ゼレンスキーさんのこれまで3年間の功績は偉大です。これで和平交渉が成功すれば、自国は独立し、NATO加入は成功し、ノーベル平和賞の授与の可能性も生まれるでしょう。そうなると歴史に残る名大統領になるでしょう。

 何にしても一刻も早く戦争をやめて、経済復興に全精力を傾けないと、世界の景気がどんどん悪くなります。

 

 どうも人は頂点を極めたその次の瞬間に転落する人が多いように思います。プーチンさんも、コロナ前までは、歴史に残ろ偉大な政治家として全うできる立場にいたのです。それがウクライナ侵攻を始めた途端、自国の欠点が海外に知られ、ロシア軍の弱体化が暴露されました。それにつれてプーチンさんの政治がほころび始めました。

 「強気強気で外国に向か言っていたにもかかわらず、案外その力は大したものではなかった」。ことが見えてしまいました。

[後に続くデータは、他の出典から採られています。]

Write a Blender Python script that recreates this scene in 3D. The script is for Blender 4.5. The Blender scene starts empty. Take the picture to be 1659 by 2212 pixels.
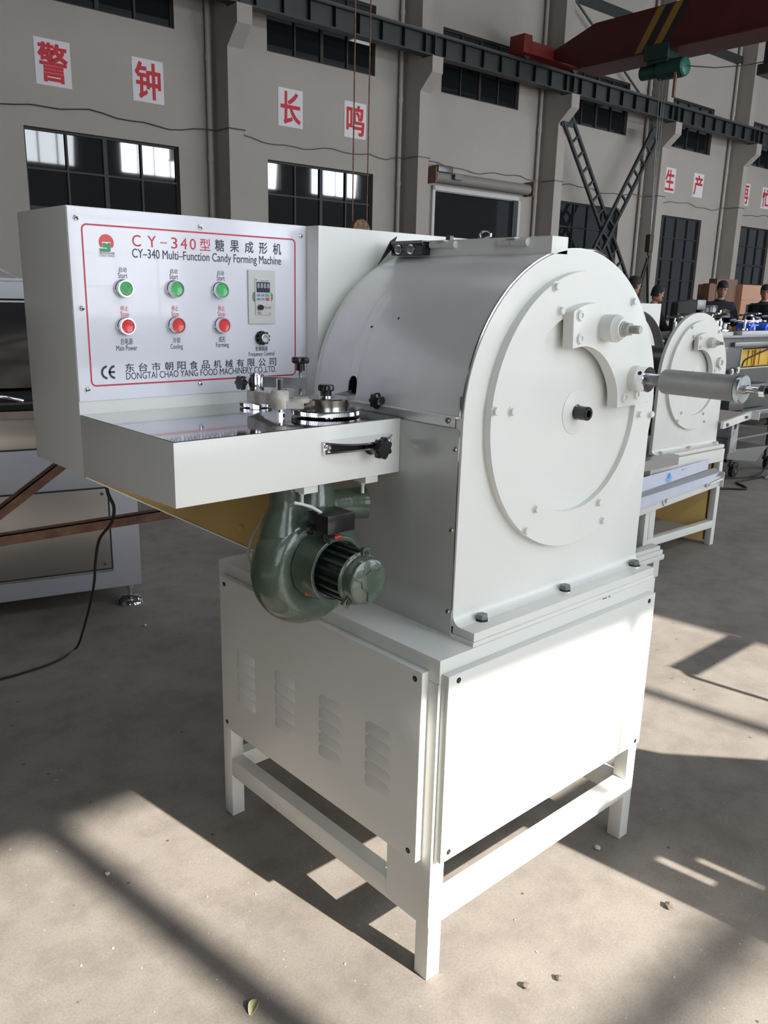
import bpy, bmesh, math, random
from mathutils import Vector, Matrix
random.seed(7)
PI = math.pi
SC = bpy.context.scene
COL = SC.collection
R = math.radians

# ------------------------------------------------------------------ camera
cam_d = bpy.data.cameras.new('camera'); cam = bpy.data.objects.new('camera', cam_d); COL.objects.link(cam)
cam.location = (-1.16189, -1.08440, 1.53054)
cam.rotation_euler = (1.314340, -0.023629, -0.735775)
cam_d.sensor_fit = 'HORIZONTAL'; cam_d.sensor_width = 36.0
cam_d.lens = 36.0 * 1800.17 / 1659.0
cam_d.clip_start = 0.05; cam_d.clip_end = 300
SC.camera = cam

# ------------------------------------------------------------------ world, sun, window light, exposure
SC.view_settings.view_transform = 'Standard'; SC.view_settings.look = 'None'
SC.view_settings.gamma = 1.0; SC.view_settings.use_curve_mapping = False
SC.view_settings.exposure = 0.0
wd = bpy.data.worlds.new('sky'); SC.world = wd; wd.use_nodes = True
bg = wd.node_tree.nodes['Background']
bg.inputs[0].default_value = (0.78, 0.86, 1.0, 1); bg.inputs[1].default_value = 0.35

# the hall is turned 2 degrees against the machine: s runs along the far wall, t away from the camera side
HX, HY, HA = -1.16189, -1.08440, R(-2.0)
HALL = Matrix.Translation((HX, HY, 0)) @ Matrix.Rotation(HA, 4, 'Z')
def hw(s, t, z): return HALL @ Vector((s, t, z))
SUN_DIR = Vector((-0.21, 1.55, -1.0)).normalized()
sl = bpy.data.lights.new('sun', 'SUN'); sl.energy = 14.5; sl.angle = R(0.6); sl.color = (1.0, 0.93, 0.83)
so = bpy.data.objects.new('sun', sl); COL.objects.link(so)
so.rotation_euler = SUN_DIR.to_track_quat('-Z', 'Y').to_euler(); so.location = (3, -12, 12)

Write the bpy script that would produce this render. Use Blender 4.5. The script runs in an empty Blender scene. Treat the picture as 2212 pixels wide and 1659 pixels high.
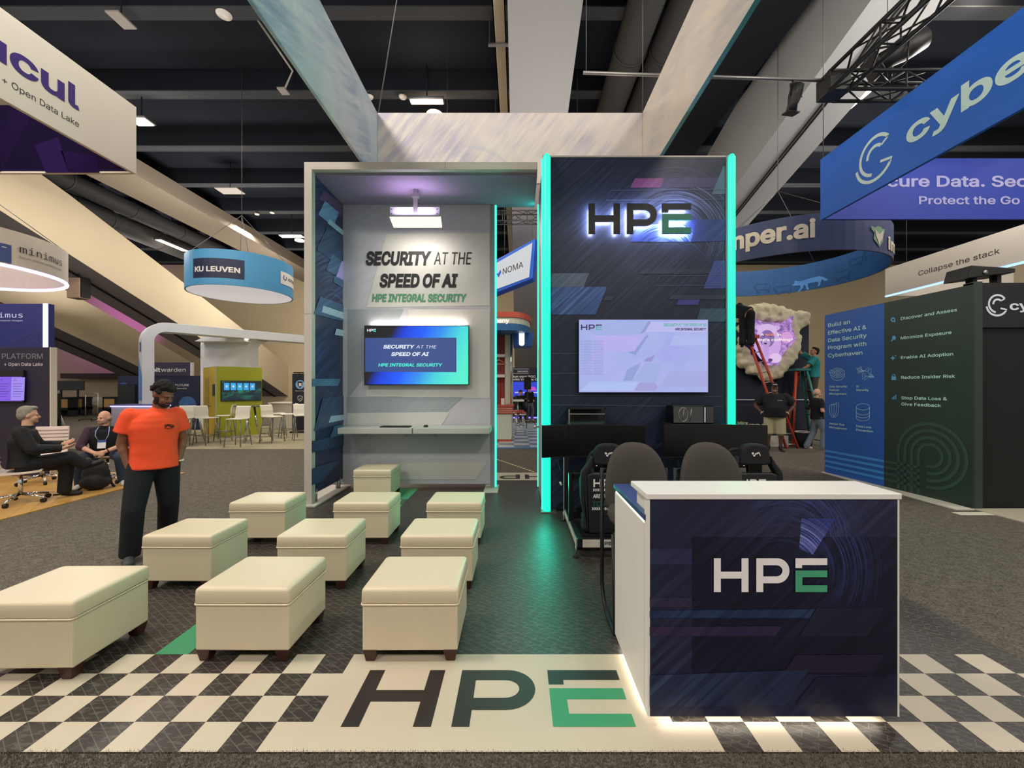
import bpy, bmesh, math, random
import numpy as np
from mathutils.geometry import delaunay_2d_cdt
from mathutils import Vector, Matrix
random.seed(7)
SC = bpy.context.scene
COL = SC.collection
PI = math.pi
F, CX, CY, H = 911.0, 1118.0, 838.0, 1.6        # lens constant and vanishing point of the photograph, eye height

# ------------------------------------------------------------------ camera
cam_d = bpy.data.cameras.new('camera')
cam_d.sensor_width = 36.0
cam_d.lens = F / 2212.0 * 36.0
cam_d.shift_x = -(CX - 1106.0) / 2212.0
cam_d.shift_y = (CY - 829.5) / 2212.0
cam_d.clip_start, cam_d.clip_end = 0.05, 200
cam = bpy.data.objects.new('camera', cam_d)
COL.objects.link(cam)
cam.location = (0, 0, H)
cam.rotation_euler = (PI / 2, 0, 0)
SC.camera = cam

# ------------------------------------------------------------------ view, world, hall lights
SC.view_settings.view_transform = 'Standard'
SC.view_settings.look = 'None'
SC.view_settings.exposure = 0.0
SC.view_settings.gamma = 1.0
SC.view_settings.use_curve_mapping = False
SC.cycles.max_bounces = 6
SC.cycles.diffuse_bounces = 3
SC.cycles.glossy_bounces = 3
SC.cycles.transmission_bounces = 2
SC.cycles.caustics_reflective = False
SC.cycles.caustics_refractive = False
SC.cycles.sample_clamp_indirect = 4.0
W = bpy.data.worlds.new('hall_air')
SC.world = W
W.use_nodes = True
bg = W.node_tree.nodes['Background']
bg.inputs[0].default_value = (1.0, 0.95, 0.89, 1)
bg.inputs[1].default_value = 0.50


def area(name, loc, sx, sy, power, color, rot=(0, 0, 0), spread=PI):
    d = bpy.data.lights.new(name, 'AREA')
    d.shape = 'RECTANGLE'
    d.size, d.size_y, d.energy, d.color = sx, sy, power, color
    d.spread = spread
    o = bpy.data.objects.new(name, d)
    COL.objects.link(o)
    o.location, o.rotation_euler = loc, rot
    return o


WARM = (1.0, 0.91, 0.79)
for hx in (-15.0, -5.6, 5.6, 15.0):
    for hy in (-7.0, 2.2, 14.9, 24.0):
        area('hall_lamp_light', (hx, hy, 10.6), 1.4, 1.4, 420, WARM)
for hx, hy, hz, p_ in ((0.3, 10.6, 5.6, 110), (10.4, 8.6, 7.6, 420), (7.2, 7.4, 7.4, 130), (9.5, 25.0, 7.5, 620), (-9.0, 7.2, 7.6, 240), (-15.0, 27.0, 7.0, 620), (-12.0, 13.0, 6.6, 200)):
    d = bpy.data.lights.new('stand_fill', 'POINT')  # unseen point lamps added to brighten signs, stands and far walls
    d.energy, d.color, d.shadow_soft_size = p_, (1.0, 0.94, 0.86), 0.5
    o = bpy.data.objects.new('stand_fill', d)
    COL.objects.link(o)
    o.location = (hx, hy, hz)
for hx, hy in ((-4.0, 1.5), (4.0, 1.5), (-13.0, 2.0), (12.0, 2.0), (-4, -4.5), (4, -4.5), (8.5, 3.2), (-4.2, 3.6)):
    d = bpy.data.lights.new('hall_fill', 'POINT')  # unseen point lamps added above the view as general fill
    d.energy, d.color, d.shadow_soft_size = 330, (1.0, 0.94, 0.86), 0.5
    o = bpy.data.objects.new('hall_fill', d)
    COL.objects.link(o)
    o.location = (hx, hy, 8.6)
for hx, hy, p_ in ((-13.0, 19.0, 420), (1.8, 11.0, 110), (12.5, 17.0, 420), (-23.0, 24.0, 420)):
    area('upward_fill', (hx, hy, 5.9 if hy > 12 else 4.2), 3.0, 3.0, p_, (1.0, 0.94, 0.86), (PI, 0, 0))  # added lamps facing up, without fixtures, to lift arches and ceiling
TEAL = (0.01, 1.0, 0.68)
# light thrown by the green tubes onto the mat, the walls and the seats
area('tube_light', (0.345, 5.38, 2.4), 0.02, 4.2, 32, TEAL, (PI / 2, 0, PI * 0.75))
area('tube_light', (0.29, 6.69, 2.5), 0.02, 4.0, 13, TEAL, (PI / 2, 0, PI / 2))
area('tube_light', (-0.35, 6.69, 2.5), 0.02, 4.0, 15, TEAL, (PI / 2, 0, PI))
area('tube_light', (2.75, 5.37, 2.4), 0.02, 4.2, 14, TEAL, (PI / 2, 0, -PI * 0.75))


# ------------------------------------------------------------------ helpers: picture measures to metres
def at(px, py, Y):
    return ((px - CX) * Y / F, Y, H - (py - CY) * Y / F)


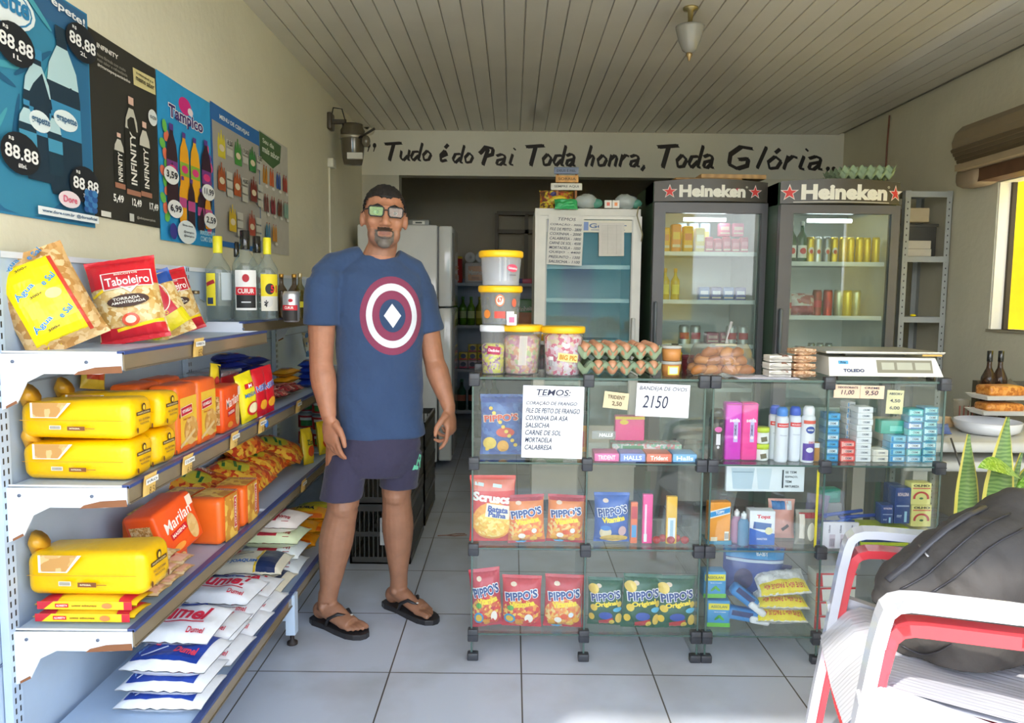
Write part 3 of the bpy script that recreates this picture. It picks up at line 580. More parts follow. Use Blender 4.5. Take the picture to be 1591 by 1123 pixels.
# ---- third shelf
loaf('single yellow wrapped bread loaf lying on the pasta packs of the third shelf', 1.74, Z3 + .062, L_=.30, w=.14, h=.116, x0=-1.185, seed=5)
def pasta(lab, loc, rz, w=.25, d=.085, h=.028):
    q = pillow(w, d, h, 'F:ffd42c', [('r', w * .1, d * .5, w * .18, d, 'F:c8283c', 8), ('r', w * .9, d * .5, w * .12, d, 'F:c8283c', -8), ('r', w * .38, d * .45, w * .18, d * .22, 'F:d0202c'), ('t', 'ESPAGUETE', w * .62, d * .55, w * .26, d * .14, 'D:7a3c18')], sum(map(ord, lab)) % 40, wr=.001, n=8, full=.4)
    # name printed on the long edge that faces the shop door
    q.decals(lambda u, v, e: Vector(((u - .5) * w, -.001 + (v - .5) * h * .7, -.0035 - e)), w, h, [('r', w * .5, h * .5, w * .9, h, 'F:ffd42c'), ('p', 0, 0, [(w * .04, 0), (w * .2, 0), (w * .1, h), (w * .04, h)], 'F:c8283c'), ('r', w * .92, h * .5, w * .08, h, 'F:c8283c'), ('r', w * .28, h * .5, w * .13, h * .5, 'D:d0202c'), ('t', 'VITARELLA', w * .28, h * .5, w * .11, h * .25, 'D:fff0e8'), ('t', 'massa espaguete', w * .5, h * .5, w * .24, h * .3, 'D:7a3c18'), ('e', w * .72, h * .5, w * .1, h * .7, 'D:d8884c')])
    return put(q, 'pasta_pack', lab, 'pasta pack', loc, rl(-90, 0, rz))
pasta('red and yellow pasta pack, lower one under the third-shelf loaf', (-1.035, 1.735, Z3 + .016), 0); pasta('red and yellow pasta pack, upper one under the third-shelf loaf', (-1.03, 1.737, Z3 + .046), 0)
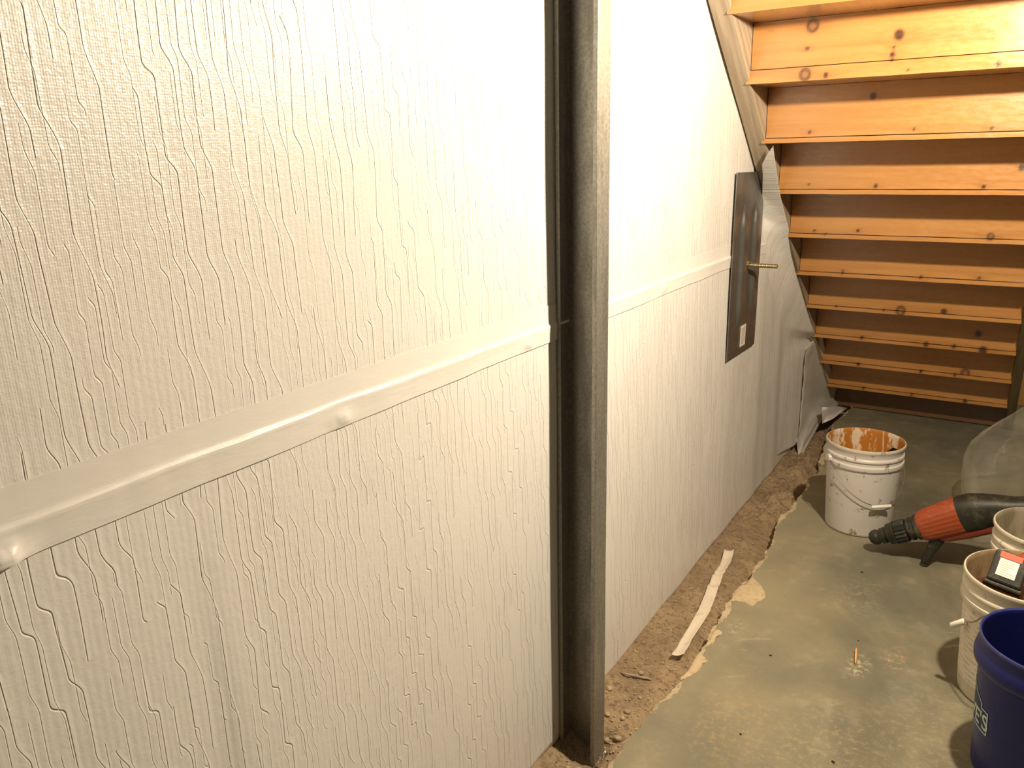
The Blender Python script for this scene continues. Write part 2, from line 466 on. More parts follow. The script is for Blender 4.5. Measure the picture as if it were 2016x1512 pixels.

 どうやらプーチンさんにとってはウクライナは踏み入れてはならない禁断の土地だったようです。ウクライナ侵攻はもう終盤戦になっていると言えるでしょう。そうなら一刻も早く戦いを終えてウクライナの復興に費用を廻すべきでしょう。こんな時こそ日本の出番のはずですが、日本の次の総理大臣が誰になるのか、まだ混沌としています。とてもウクライナやロシアに乗り込んで、和平をまとめ上げるような人は出て来そうにありません。どうにも頼りない人が出て来て、結局戦争を長引かせるのではないかと心配になります。アメリカも心配、日本も心配です。どうしたらいいのでしょうか。